Não tem uma mulher negra na minha biblioteca, percorri as prateleiras, e constatei que os outros 90 % dos autores não citados nesta crônica são todos homens e brancos, mea culpa, tia Regina, mea maxima culpa!
As poucas mulheres que existem por lá, também são todas brancas e heterossexuais. Preciso urgentemente jogar Marcia Denser no lixo e substitui-la por Djamila Ribeiro.
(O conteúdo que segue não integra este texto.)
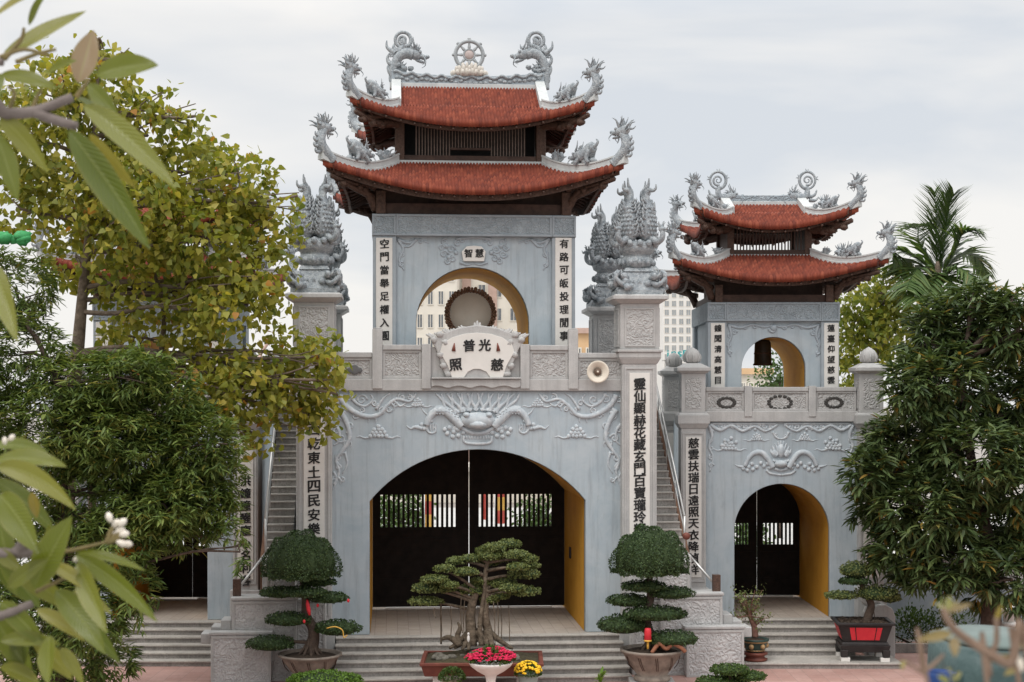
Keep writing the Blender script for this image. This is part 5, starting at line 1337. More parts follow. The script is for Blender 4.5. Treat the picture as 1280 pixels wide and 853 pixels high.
# ------------------------------------------------------------------ flowers in front
def flower_ball(name, label, cat, x, y, r, Y, fm, gm, frac, seed=0, flat=.8, group=None, pot=None):
    k = Y/F; c = W(x, y, Y); T = empty(name, (c.x, c.y, 0), 0, label, cat, group); R_ = r*k; z = c.z
    n = int(900*frac); P = in_ball(1100, .8); P[:,2] = np.abs(P[:,2])*1.1-.25
    ax = unit(P+rdir(1100)*.6); me = leaf_mesh('leaves', gm, np.array((0,0,z))+P*R_*np.array([1,1,flat]), ax, P+rdir(1100)*.5, .06, .035, T_SMALL, rng.random(1100)); link('leaves', me, T)
    if fm:
        b = MB()
        for i in range(n//6):
            d = rdir(1)[0]; d[2] = abs(d[2])*.9+.02; d /= np.linalg.norm(d); b.ell(tuple(np.array((0,0,z))+d*R_*1.03*np.array([1,1,flat])), (.035,.035,.025), 6, 4, jit=.25)
        b.build('blossoms', fm, T)
    if pot: pot(T, R_, z)
    return T
def simple_pot(m): 
    def f(T, r, z): b = MB(); b.lathe([(r*.5,0),(r*.55,.03),(r*.75,z*.75),(r*.82,z*.93),(r*.82,z*.97),(r*.72,z*.97),(r*.70,z*.9),(.02,z*.9)], (0,0,0), 24); b.build('pot', m, T)
    return f
m_greypot = M('glazed_grey_green_pot', (.20,.24,.22), (.28,.32,.29), 4, .5, .1, 20, .004)
flower_ball('chrysanthemum', 'bright yellow ball of chrysanthemums in a pot beside the white urn', 'flowers', 660, 840, 16, 35.6, m_flyel, m_mid, 1.0, pot=simple_pot(m_greypot))
flower_ball('budding_shrub', 'round green budding pot plant left of the white urn', 'plant', 565, 846, 16, 35.6, None, m_mid, 0, pot=simple_pot(m_clay))
# white urn of red flowers
Yu = 35.2; ku = Yu/F; c = W(613.5, 828, Yu); T = empty('flower_urn', (c.x, Yu, 0), 0, 'white pedestal urn heaped with crimson flowers in front of the bonsai', 'flower urn')
b = MB(); z = c.z; b.lathe([(.32,0),(.34,.06),(.24,.12),(.13,.2),(.11,z-.42),(.14,z-.30),(.32,z-.20),(.46,z-.09),(.505,z-.02),(.505,z+.01),(.45,z+.01),(.42,z-.05),(.02,z-.06)], (0,0,0), 40); b.build('urn', m_marble, T)
b = MB()
for i in range(230):
    a = random.uniform(0, 6.283); rr = .58*math.sqrt(random.random()); x = rr*math.cos(a); y = rr*math.sin(a)*.85
    if abs(x+.02) < .16 and y > -.1: continue
    zz = z+.10+.26*(1-(rr/.62)**2)*(.75+.25*math.cos(3*a))+random.uniform(-.03,.03)
    for k in range(5):
        an = k*1.2566+i; b.ell((x+.030*math.cos(an), y+.030*math.sin(an)-.01, zz+random.uniform(-.01,.015)), (.026,.026,.016), 6, 4)
b.build('blossoms', m_flred, T)
n = 900; P = in_ball(n, .2)*np.array([.56,.48,.26]); P[:,2] = np.abs(P[:,2]); ctr = np.abs(P[:,0]) < .17; P[ctr,2] *= 1.25
me = leaf_mesh('leaves', m_mid, P+np.array((0,0,z+.03)), P*np.array([1,1,1.5])+rdir(n)*.3, rdir(n), .09, .05, T_SMALL, rng.random(n)); link('leaves', me, T)
# light green ball shrub, low cloud shrub, sprout
def mound(name, label, cat, pads, Y, lm, leaf, dens):
    k = Y/F; c = W(pads[0][0], pads[0][1], Y); T = empty(name, (c.x, Y, 0), 0, label, cat)
    b = MB()
    for (x,y,rx,ry,d) in pads:
        p = ((x-pads[0][0])*k, d, c.z-(y-pads[0][1])*k); foliage_pad(p, (rx*k, rx*k*.85, ry*k), int(dens*rx), lm, leaf, 'foliage_pad', T)
        q = spline([(p[0]*.25, p[1]*.3, 0), (p[0]*.5, p[1]*.6, p[2]*.55), p], 4); b.tube(q, taper(len(q), .06, .03), 6)
    b.build('stem', m_barkd, T); return T
mound('ball_shrub', 'rounded light green shrub at the bottom edge in front of the left pot', 'shrub', [(405,852,38,12,0),(378,853,20,9,.1),(434,853,18,9,.1)], 35.5, m_lime, .05, 60)
mound('low_bonsai', 'low bonsai with flat green tiers at the bottom edge, right of the right pot', 'bonsai', [(912,838,24,7,0),(938,847,20,6,.1),(890,852,20,7,-.1),(915,853,20,7,.2)], 36.5, m_mid, .05, 50)
Ys = 36; c = W(751, 842, Ys); T = empty('seedling', (c.x, Ys, 0), 0, 'small fresh light green sprout standing before the wide steps', 'plant')
n = 26; a = rng.uniform(0, 6.28, n); el = rng.uniform(.2, 1.3, n); ax = np.stack([np.cos(a)*np.cos(el), np.sin(a)*np.cos(el), np.sin(el)], 1)
me = leaf_mesh('leaves', m_lime, np.array((0,0,c.z-.12))+np.stack([0*a,0*a,rng.uniform(-.15,.12,n)],1), ax, np.array([[0,0,1.]])+rdir(n)*.3, .2, .07, T_LANCE, rng.random(n)*.4+.6); link('leaves', me, T)
b = MB(); b.tube([(0,0,0),(0.02,0,c.z*.5),(0,0,c.z)], .015, 5); b.build('stem', m_barkd, T)

# ------------------------------------------------------------------ pots on the right steps
Yp = 40.5; kp = Yp/F; c = W(944, 825, Yp); T = empty('glazed_flower_pot', (c.x, Yp, 0), 0, 'painted green and ochre pot with thin leafy shrub on a small red stand', 'potted plant')
z0 = .16; Lp = lambda x, y, d=0: ((x-944)*kp, d, z0-(y-829)*kp)
b = MB(); b.lathe([(.30,z0),(.33,z0+.05),(.25,z0+.09),(.25,z0+.13),(.33,z0+.17),(.33,z0+.22),(.2,z0+.23)], (0,0,0), 24); b.build('red_stand', m_brownpot, T)
b = MB(); b.lathe([(.22,z0+.23),(.25,z0+.26),(.30,z0+.42),(.33,z0+.50),(.37,z0+.54),(.37,z0+.58),(.33,z0+.58),(.31,z0+.53),(.02,z0+.52)], (0,0,0), 32); pp = b.build('pot', M('dark_green_glaze', (.022,.045,.038), (.035,.065,.055), 4, .3, 0), T)
b = MB()
for i in range(6):
    a = -math.pi/2-.5+i*math.pi/3; rr = .30; ca, sa = math.cos(a), math.sin(a)
    b.ell((rr*ca, rr*sa, z0+.40), (.07,.07,.075), 10, 8)
b.lathe([(.335,z0+.49),(.348,z0+.515),(.36,z0+.53)], (0,0,0), 32); b.lathe([(.25,z0+.262),(.268,z0+.29),(.26,z0+.30)], (0,0,0), 32)
b.build('painted_medallions', M('ochre_glaze', (.32,.20,.09), (.42,.28,.14), 9, .4, 0), pp)
soil = soil_disc(T, .30, z0+.54)
b = MB(); tips = []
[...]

Ah, Marcia Denser. Talvez ela permaneça nas minhas prateleiras porque é mais macho, escrota e filha da puta, portanto mais branca, que a maioria dos homens citados. Os primeiros livros dela chegaram num lugar onde nenhuma feminista jamais se atreveu ou conseguirá chegar, sabe por que, tia Regina? Porque Márcia é escritora antes e apesar de ser mulher, vejam só que abominação! Heresia das heresias! Essa merece mergulhar no fogo das bizarrias e das apostasias — nada mais, nada menos que o inferno para ela! Não vai ter engajamento político partidário que a cure de ser um maldito animal literário nem que a isente dos livros que escreveu. Você está ferrada, Marcia, e vai para a fogueira junto com os machos brancos que a pariram, Faulkner, Oswald de Andrade, aquele macho-burguês e filhinho de papai ressentido, e todos os outros que você usou e manipulou — tanto faz mortos ou vivos — para escrever suas obras-primas. Nenhum negro, nenhuma negra sequer foram citados em seus livros, que eu lembre, não.
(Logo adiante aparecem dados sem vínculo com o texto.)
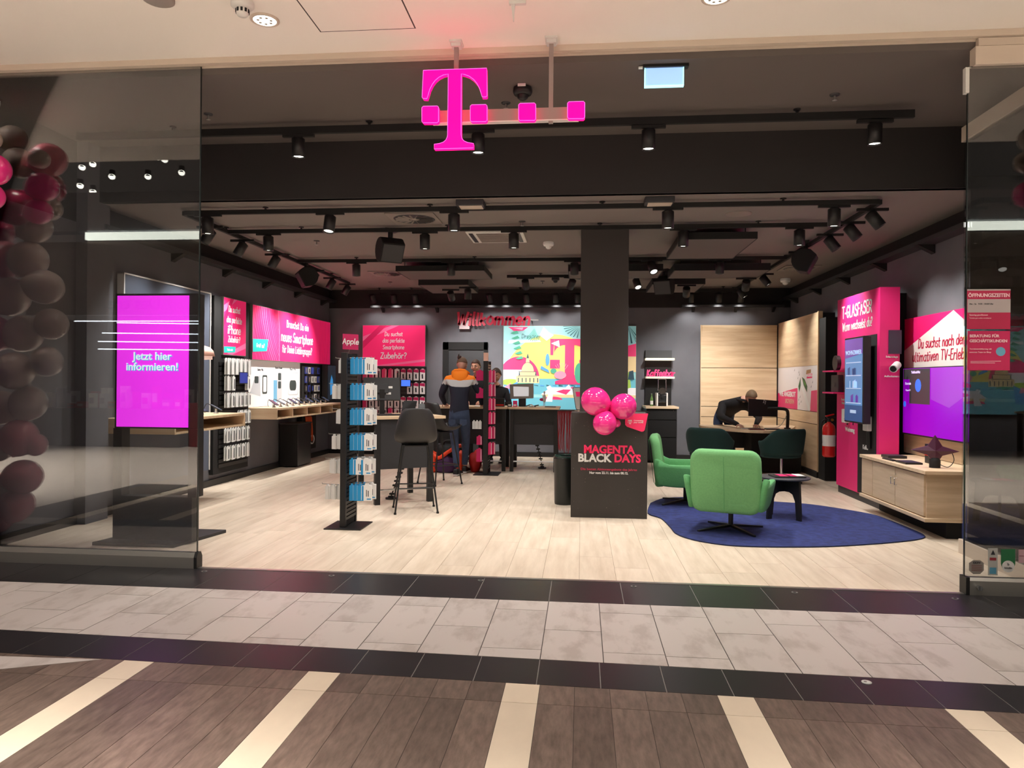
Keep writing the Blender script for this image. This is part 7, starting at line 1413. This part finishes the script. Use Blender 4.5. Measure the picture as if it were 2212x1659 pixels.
# customer, from behind, leaning on the counter
X = -1.93
J = {'pelvis': ((X+0.02, 11.32, 0.97), (0.155, 0.11)), 'spine': ((X+0.01, 11.36, 1.15), (0.15, 0.105)), 'chest': ((X, 11.44, 1.42), (0.17, 0.115)), 'neck': ((X, 11.5, 1.59), 0.065), 'headb': ((X, 11.54, 1.66), 0.055),
     'shL': ((X-0.2, 11.46, 1.5), 0.075), 'elL': ((X-0.31, 11.5, 1.26), 0.056), 'wrL': ((X-0.3, 11.78, 1.1), 0.036), 'shR': ((X+0.2, 11.46, 1.5), 0.075), 'elR': ((X+0.32, 11.5, 1.26), 0.056), 'wrR': ((X+0.31, 11.78, 1.1), 0.036),
     'hipL': ((X-0.075, 11.33, 0.87), 0.098), 'knL': ((X-0.06, 11.36, 0.5), 0.066), 'anL': ((X+0.0, 11.22, 0.12), 0.05), 'hipR': ((X+0.105, 11.33, 0.87), 0.098), 'knR': ((X+0.1, 11.48, 0.5), 0.066), 'anR': ((X+0.06, 11.6, 0.1), 0.05)}
def cm(b, p):
    if b.startswith(('hip', 'kn')) or b.startswith('pelvis-hip'): return 3 if p.z > 0.13 else 0
    if b == 'neck-headb': return 0
    if p.z < 0.93 and not b.startswith('el'): return 3
    zz = p.z-0.16*abs(p.x-X)
    if zz > 1.465: return 5
    if zz > 1.385: return 6
    return 4
t, R, at = person('person in orange, white and navy hoodie and jeans leaning on the counter, seen from behind', J, cm, [M_skin2, M_hairb, M_white, M_jean, M_navy, M_orange, M_greyw],
    ((X+0.01, 11.58, 1.74), PI, 0.3, 1.0), [((X-0.3, 11.79, 1.1), (0.1, 1, -0.25), (0, 0, 1), -1, 0.3), ((X+0.31, 11.79, 1.1), (-0.1, 1, -0.25), (0, 0, 1), 1, 0.3)],
    [((X+0.0, 11.22, 0.1), (0.15, 0.9, 0.0)), ((X+0.07, 11.6, 0.1), (0.1, 0.98, 0.0))], M_hairg, dict(front_=0.5, back_low=0.15, thick=1.04))
mb = MB(); mb.ell((X-0.03, 11.56, 1.86), 0.035, 0.05, 0.035, 0, 12, 8); mb.tube(curve_pts([(X-0.03, 11.55, 1.87), (X-0.04, 11.53, 1.9), (X-0.02, 11.5, 1.915)]), 0.014, 6, 0, 0.003); mb.build('hair_knot', M_hairb, t)
mb = MB(); V = []   # hood lying on the back
for i in range(9):
    th = PI*i/8
    for j in range(17):
        ph = PI*(j/16); x = 0.15*math.cos(ph)*math.sin(th)**0.6*(1-0.25*(1-math.cos(th))/2) if 0 < i < 8 else 0; y = -0.06*math.sin(ph)*math.sin(th); z = 0.13*math.cos(th)
        V.append((X+x, 11.42+y, 1.55+z-0.02*math.sin(ph)))
mb.add(V, [(i*17+j, (i+1)*17+j, (i+1)*17+j+1, i*17+j+1) for i in range(8) for j in range(16)], 0, True)
mb.tube(curve_pts([(X-0.14, 11.5, 1.6), (X-0.1, 11.42, 1.64), (X, 11.4, 1.65), (X+0.1, 11.42, 1.64), (X+0.14, 11.5, 1.6)], 5), 0.016, 8); o = mb.build('hood', M_orange, t)
mb = MB(); mb.tube([(X-0.16, 11.34, 0.955), (X, 11.2, 0.965), (X+0.19, 11.34, 0.955)], 0.016, 8); 
for a in (-0.08, 0.1): f_ = Fr((X+a-0.055, 11.213, 0.78), (1, 0, 0), (0, -1, 0)); mb2 = MB(); f_.pris(mb2, [(0, 0.1), (0, 0.03), (0.055, 0.0), (0.11, 0.03), (0.11, 0.1)], -0.02, 0.012); mb2.build('back_pocket', M_jean, t)
# employees behind the counter
def staff(x, y, hz, yw, pt, label, skin, face_dx=0):
    z = hz-0.27
    J = {'pelvis': ((x, y, 0.95), (0.15, 0.11)), 'spine': ((x, y, 1.12), (0.145, 0.105)), 'chest': ((x, y-0.03, z-0.12), (0.165, 0.11)), 'neck': ((x, y-0.02, z+0.07), 0.06), 'headb': ((x, y-0.03, z+0.16), 0.052),
         'shL': ((x-0.18, y-0.02, z-0.02), 0.07), 'elL': ((x-0.24, y-0.1, z-0.28), 0.052), 'wrL': ((x-0.12, y-0.33, 1.12), 0.034), 'shR': ((x+0.18, y-0.02, z-0.02), 0.07), 'elR': ((x+0.24, y-0.1, z-0.28), 0.052), 'wrR': ((x+0.12, y-0.33, 1.12), 0.034),
         'hipL': ((x-0.09, y, 0.86), 0.095), 'knL': ((x-0.1, y, 0.48), 0.064), 'anL': ((x-0.1, y+0.02, 0.1), 0.048), 'hipR': ((x+0.09, y, 0.86), 0.095), 'knR': ((x+0.1, y, 0.48), 0.064), 'anR': ((x+0.1, y+0.02, 0.1), 0.048)}
    def cm(b, p):
        if b == 'neck-headb': return 0
        if p.z < 0.92 and ('hip' in b or 'kn' in b or 'pelvis' in b): return 3
        return 4
    t, R, at = person(label, J, cm, [skin, M_hairb, M_white, M_blackm, M_bl], ((x, y-0.06, hz), yw, pt, 1.0), [((x-0.12, y-0.34, 1.12), (0.3, -1, -0.35), (0, 0, 1), 1, 0.4), ((x+0.12, y-0.34, 1.12), (-0.3, -1, -0.35), (0, 0, 1), -1, 0.4)],
        [((x-0.1, y+0.02, 0.09), (0, -1, 0)), ((x+0.1, y+0.02, 0.09), (0, -1, 0))], M_hairb, dict(front_=0.62, back_low=-0.3, thick=1.05))
    mb = MB(); mb.tube([(x+0.062*math.cos(a), y-0.03+0.062*math.sin(a), z+0.085+0.012*math.sin(a)) for a in [k*PI/8 for k in range(17)]], 0.012, 6); mb.build('collar', M_bl, t)
p = aty(1029, 792, 13.25); staff(p.x, 13.25, p.z, -0.25, 0.15, 'person with short dark hair in black sweater standing behind the counter, the taller one', M_skin)
p = aty(1069, 810, 12.95); staff(p.x+0.03, 13.0, p.z, -0.2, 0.5, 'person in black sweater behind the counter looking down, right of the taller one', M_skin)
# man bending over the consulting desk
x0 = 2.5
hd = aty(1623, 858, 12.7)
J = {'pelvis': ((2.52, 13.38, 0.93), (0.15, 0.12)), 'spine': ((2.56, 13.2, 1.04), (0.16, 0.13)), 'chest': ((2.62, 12.98, 1.13), (0.18, 0.14)), 'neck': ((2.76, 12.82, 1.2), 0.068), 'headb': ((2.83, 12.76, 1.23), 0.055),
     'shL': ((2.44, 12.95, 1.1), 0.085), 'elL': ((2.37, 12.72, 0.9), 0.07), 'wrL': ((2.56, 12.2, 0.8), 0.036), 'shR': ((2.88, 12.95, 1.08), 0.08), 'elR': ((3.02, 12.75, 0.9), 0.065), 'wrR': ((2.84, 12.22, 0.8), 0.036),
     'hipL': ((2.44, 13.38, 0.85), 0.1), 'knL': ((2.44, 13.3, 0.48), 0.068), 'anL': ((2.5, 13.42, 0.1), 0.05), 'hipR': ((2.62, 13.36, 0.85), 0.1), 'knR': ((2.66, 13.26, 0.48), 0.068), 'anR': ((2.72, 13.4, 0.1), 0.05)}
def cm3(b, p):
    if b == 'neck-headb': return 0
    if b.startswith(('hip', 'kn')) or b.startswith('pelvis-hip'): return 3
    return 4
t, R, at = person('person in black jacket bending over the consulting desk in the oak nook', J, cm3, [M_skin2, M_hairb, M_white, M_jean, M_bl], ((hd.x, 12.7, hd.z), 0.15, 0.75, 1.02),
    [((2.56, 12.19, 0.8), (0.25, -1, -0.15), (0, 0, 1), 1, 0.35), ((2.84, 12.21, 0.8), (-0.35, -1, -0.15), (0, 0, 1), -1, 0.35)], [((2.5, 13.42, 0.09), (0, -1, 0)), ((2.72, 13.4, 0.09), (0, -1, 0))], mat('hair_fair', (104, 82, 60), 0.7), dict(front_=0.55, back_low=-0.35, thick=1.05))
mb = MB(); mb.tube(curve_pts([(2.66, 12.83, 1.2), (2.74, 12.74, 1.19), (2.84, 12.8, 1.17), (2.86, 12.9, 1.2)], 5), 0.022, 8); mb.build('collar', M_bl, t)
# ------------------------------------------------------------------ bag on the floor
t = thing('travel_bag', (-2.12, 11.62, 0), 'slouched orange, black and purple bag on the floor beside the customer', 'bag')
def lump(c, r, m, name, seed, n=20, k=14, flat=0.0):
    q = random.Random(seed); a = [q.uniform(0, 6) for _ in range(6)]
    def fn(p):
        w = 1+0.07*math.sin(5*p.x+a[0]+3*p.z)+0.06*math.sin(7*p.y+a[1])+0.05*math.sin(8*p.z+a[2]+4*p.x); z = max(p.z*w, -0.72); return Vector((p.x*w, p.y*w, z))
    mb = MB(); mb.ell(c, *r, 0, n, k, None, fn); return mb.build(name, m, t)
M_bo = mat('bag_orange', (238, 72, 30), 0.6); M_bp = mat('bag_purple', (64, 26, 78), 0.6)
lump((-2.16, 11.72, 0.2), (0.29, 0.17, 0.27), M_blackm, 'main_compartment', 1); lump((-2.17, 11.62, 0.125), (0.19, 0.14, 0.165), M_bp, 'front_pocket', 2); lump((-2.37, 11.64, 0.15), (0.075, 0.12, 0.2), M_bo, 'side_flap', 3); lump((-1.97, 11.66, 0.16), (0.1, 0.13, 0.215), M_bo, 'side_flap', 4); lump((-1.72, 11.75, 0.15), (0.1, 0.13, 0.2), mat('bag_red', (196, 36, 30), 0.6), 'end_pocket', 5)
mb = MB(); mb.tube(curve_pts([(-2.38, 11.58, 0.3), (-2.28, 11.53, 0.24), (-2.14, 11.52, 0.33), (-2.0, 11.54, 0.42), (-1.93, 11.58, 0.44)], 5), 0.03, 8); mb.build('orange_strap', M_bo, t)
mb = MB(); mb.tube(curve_pts([(-2.25, 11.68, 0.38), (-2.2, 11.62, 0.5), (-2.08, 11.62, 0.5), (-2.04, 11.68, 0.38)], 5), 0.014, 8); mb.build('carry_handle', M_blackm, t)
# ------------------------------------------------------------------ lettering curves become real meshes
bpy.context.view_layer.update(); _dg = bpy.context.evaluated_depsgraph_get()
for o in [o for o in bpy.data.objects if o.type == 'FONT']:
    me = bpy.data.meshes.new_from_object(o.evaluated_get(_dg)); n = bpy.data.objects.new('lettering', me); COL.objects.link(n); n.parent = o.parent; n.matrix_basis = o.matrix_basis.copy()
    cu = o.data; bpy.data.objects.remove(o); bpy.data.curves.remove(cu)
Também encontrei Jane Bowles, Carson McCullers, Joan Didion, Silvia Plath, Orides Fontela, e a asquerosa Raquel de Queiroz, outra sinhazinha puxa-saco de milico: afinal o que essas mulheres brancas fazem nas minhas prateleiras? As quatro primeiras sofrem do mesmo mal (talento que transcende o gênero) de Marcia Denser, já Orides era um ET completamente enredada na própria Teia que inventou para existir, nunca se engajou numa causa feminista porque a poesia e as próprias misérias lhe bastavam, e era branca e azeda, e transcendia o gênero também, como todas as outras. E o que dizer da falsa tímida Ana Cristina Cesar, manipuladora e dissimulada que escrevia cartas pros amigos como se eles fossem meninos de recado para a posteridade dela? Não passava de uma burguesinha metida a inglesa, linda, loira e de olhos azuis. Todas para a fogueira!
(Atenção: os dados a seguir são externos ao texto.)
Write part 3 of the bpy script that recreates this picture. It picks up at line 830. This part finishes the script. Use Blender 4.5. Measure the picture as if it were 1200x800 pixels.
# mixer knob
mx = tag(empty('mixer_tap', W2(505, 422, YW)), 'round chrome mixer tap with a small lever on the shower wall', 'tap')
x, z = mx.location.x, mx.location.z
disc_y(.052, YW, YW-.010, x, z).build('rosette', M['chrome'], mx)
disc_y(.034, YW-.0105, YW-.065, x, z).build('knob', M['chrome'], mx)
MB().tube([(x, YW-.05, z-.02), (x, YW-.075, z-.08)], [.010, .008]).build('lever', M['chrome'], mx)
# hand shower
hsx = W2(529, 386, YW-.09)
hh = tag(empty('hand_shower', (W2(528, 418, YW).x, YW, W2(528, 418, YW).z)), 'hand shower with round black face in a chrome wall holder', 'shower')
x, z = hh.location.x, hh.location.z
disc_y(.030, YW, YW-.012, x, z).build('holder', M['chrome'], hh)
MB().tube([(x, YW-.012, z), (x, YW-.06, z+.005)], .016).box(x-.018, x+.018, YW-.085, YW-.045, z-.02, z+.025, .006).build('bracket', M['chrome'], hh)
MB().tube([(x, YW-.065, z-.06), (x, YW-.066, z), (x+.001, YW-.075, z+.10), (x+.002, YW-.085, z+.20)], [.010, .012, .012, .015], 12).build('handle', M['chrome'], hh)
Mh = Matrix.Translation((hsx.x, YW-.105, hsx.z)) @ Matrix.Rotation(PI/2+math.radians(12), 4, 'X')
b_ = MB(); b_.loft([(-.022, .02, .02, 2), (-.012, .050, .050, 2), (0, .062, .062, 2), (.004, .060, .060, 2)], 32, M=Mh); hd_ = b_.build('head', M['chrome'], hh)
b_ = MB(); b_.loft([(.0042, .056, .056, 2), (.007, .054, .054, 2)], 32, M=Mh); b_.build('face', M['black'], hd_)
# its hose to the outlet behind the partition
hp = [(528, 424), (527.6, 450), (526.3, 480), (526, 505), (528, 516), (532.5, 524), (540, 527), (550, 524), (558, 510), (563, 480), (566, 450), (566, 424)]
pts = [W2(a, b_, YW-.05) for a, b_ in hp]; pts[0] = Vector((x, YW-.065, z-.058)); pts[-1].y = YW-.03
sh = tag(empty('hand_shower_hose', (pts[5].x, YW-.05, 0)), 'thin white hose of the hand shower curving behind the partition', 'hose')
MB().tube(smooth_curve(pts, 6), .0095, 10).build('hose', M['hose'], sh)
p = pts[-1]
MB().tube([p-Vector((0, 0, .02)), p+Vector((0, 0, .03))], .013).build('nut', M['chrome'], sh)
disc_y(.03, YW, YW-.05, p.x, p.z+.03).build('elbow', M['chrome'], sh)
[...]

Se temos Carolina Maria de Jesus, Conceição Evaristo e Maria Firmina, dona Jacira e Elisa Lucinda para que e porque perder tempo com esses branquelos opressores e racistas? Todes os branquelex para o lixo! E eu juntex!
Fogo neles! Agora sim, agora minha biblioteca está renovada, negra e femininex, cinco títulos no lugar dos cinco mil queimados e jogados no lixo. Alexandria é aqui, pense em Alexandria. Reze por Alexandria. Alexandria é aqui. Alexandria não é aqui. Aqui é a biblioteca do diabo.